#### [Problem description]
Select, from the data, each line where "pixels" occurs.

#### [Data lines]
::::

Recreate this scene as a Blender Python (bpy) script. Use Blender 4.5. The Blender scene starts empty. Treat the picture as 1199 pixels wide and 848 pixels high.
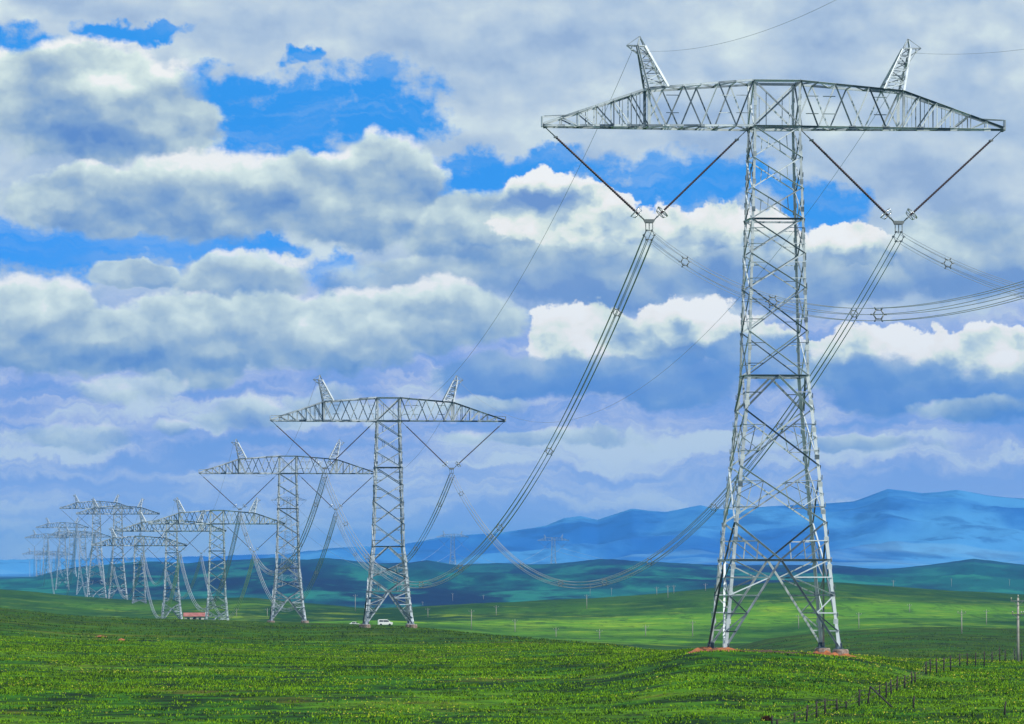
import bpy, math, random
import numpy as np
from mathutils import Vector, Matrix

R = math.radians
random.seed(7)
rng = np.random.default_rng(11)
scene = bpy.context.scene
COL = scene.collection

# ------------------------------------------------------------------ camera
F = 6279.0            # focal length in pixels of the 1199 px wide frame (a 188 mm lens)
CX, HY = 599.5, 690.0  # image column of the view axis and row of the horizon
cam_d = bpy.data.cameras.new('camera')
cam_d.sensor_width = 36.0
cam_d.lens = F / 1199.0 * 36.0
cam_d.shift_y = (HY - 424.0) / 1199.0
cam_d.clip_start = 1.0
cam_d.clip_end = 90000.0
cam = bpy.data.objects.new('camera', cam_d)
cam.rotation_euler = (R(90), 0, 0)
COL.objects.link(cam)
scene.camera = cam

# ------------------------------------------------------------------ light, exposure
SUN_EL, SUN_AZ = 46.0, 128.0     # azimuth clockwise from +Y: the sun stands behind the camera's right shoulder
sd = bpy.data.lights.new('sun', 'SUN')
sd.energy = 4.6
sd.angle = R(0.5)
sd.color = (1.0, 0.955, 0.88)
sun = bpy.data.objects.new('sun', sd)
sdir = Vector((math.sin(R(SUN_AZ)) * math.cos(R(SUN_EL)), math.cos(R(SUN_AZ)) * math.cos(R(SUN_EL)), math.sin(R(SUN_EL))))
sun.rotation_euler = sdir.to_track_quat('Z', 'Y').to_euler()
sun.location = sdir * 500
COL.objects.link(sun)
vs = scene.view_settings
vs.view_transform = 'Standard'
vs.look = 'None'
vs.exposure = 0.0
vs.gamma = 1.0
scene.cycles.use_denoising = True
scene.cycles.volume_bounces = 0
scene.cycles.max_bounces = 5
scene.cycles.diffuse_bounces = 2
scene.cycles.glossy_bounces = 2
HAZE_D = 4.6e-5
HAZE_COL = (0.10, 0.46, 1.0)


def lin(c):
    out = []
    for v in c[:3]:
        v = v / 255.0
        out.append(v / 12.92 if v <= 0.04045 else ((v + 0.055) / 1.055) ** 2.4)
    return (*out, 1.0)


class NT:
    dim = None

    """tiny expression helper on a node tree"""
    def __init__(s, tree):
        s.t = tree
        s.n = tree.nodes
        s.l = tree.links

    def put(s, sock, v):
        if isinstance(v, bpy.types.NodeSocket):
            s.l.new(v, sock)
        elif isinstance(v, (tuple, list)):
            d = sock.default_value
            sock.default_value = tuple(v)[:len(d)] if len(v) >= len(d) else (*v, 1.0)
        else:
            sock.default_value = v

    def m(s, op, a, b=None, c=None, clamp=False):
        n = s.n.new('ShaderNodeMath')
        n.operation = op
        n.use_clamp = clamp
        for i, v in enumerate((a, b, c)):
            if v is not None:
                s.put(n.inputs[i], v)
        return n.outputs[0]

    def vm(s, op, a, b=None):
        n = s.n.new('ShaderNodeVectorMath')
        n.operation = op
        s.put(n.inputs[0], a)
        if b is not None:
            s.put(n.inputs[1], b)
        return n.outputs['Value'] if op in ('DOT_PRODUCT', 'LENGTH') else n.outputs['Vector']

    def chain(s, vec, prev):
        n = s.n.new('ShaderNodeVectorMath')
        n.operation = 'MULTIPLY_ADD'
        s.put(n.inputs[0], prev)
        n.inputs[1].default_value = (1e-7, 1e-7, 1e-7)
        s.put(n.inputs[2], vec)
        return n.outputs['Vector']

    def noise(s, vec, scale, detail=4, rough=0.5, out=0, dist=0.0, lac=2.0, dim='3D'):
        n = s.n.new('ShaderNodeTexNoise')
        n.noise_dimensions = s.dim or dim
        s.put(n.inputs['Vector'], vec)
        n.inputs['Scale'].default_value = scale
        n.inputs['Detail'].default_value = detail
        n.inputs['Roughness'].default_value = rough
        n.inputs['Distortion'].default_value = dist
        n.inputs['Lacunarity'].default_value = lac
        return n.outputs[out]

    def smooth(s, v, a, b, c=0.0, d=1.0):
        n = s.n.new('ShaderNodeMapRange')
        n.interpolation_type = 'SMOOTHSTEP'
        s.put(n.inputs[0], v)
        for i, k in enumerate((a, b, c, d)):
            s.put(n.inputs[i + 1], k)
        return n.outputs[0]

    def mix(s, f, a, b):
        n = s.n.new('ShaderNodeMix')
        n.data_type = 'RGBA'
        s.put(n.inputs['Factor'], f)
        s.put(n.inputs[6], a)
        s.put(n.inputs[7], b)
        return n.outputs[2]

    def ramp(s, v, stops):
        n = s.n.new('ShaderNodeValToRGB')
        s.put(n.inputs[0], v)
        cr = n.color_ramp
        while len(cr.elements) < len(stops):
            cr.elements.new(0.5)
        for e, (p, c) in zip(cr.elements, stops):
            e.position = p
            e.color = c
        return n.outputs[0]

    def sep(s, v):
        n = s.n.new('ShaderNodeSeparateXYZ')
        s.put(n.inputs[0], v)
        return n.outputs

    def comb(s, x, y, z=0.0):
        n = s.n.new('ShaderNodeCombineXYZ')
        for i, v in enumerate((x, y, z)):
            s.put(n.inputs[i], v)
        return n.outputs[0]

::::

#### [Exercise output]
Recreate this scene as a Blender Python (bpy) script. Use Blender 4.5. The Blender scene starts empty. Treat the picture as 1199 pixels wide and 848 pixels high.
F = 6279.0            # focal length in pixels of the 1199 px wide frame (a 188 mm lens)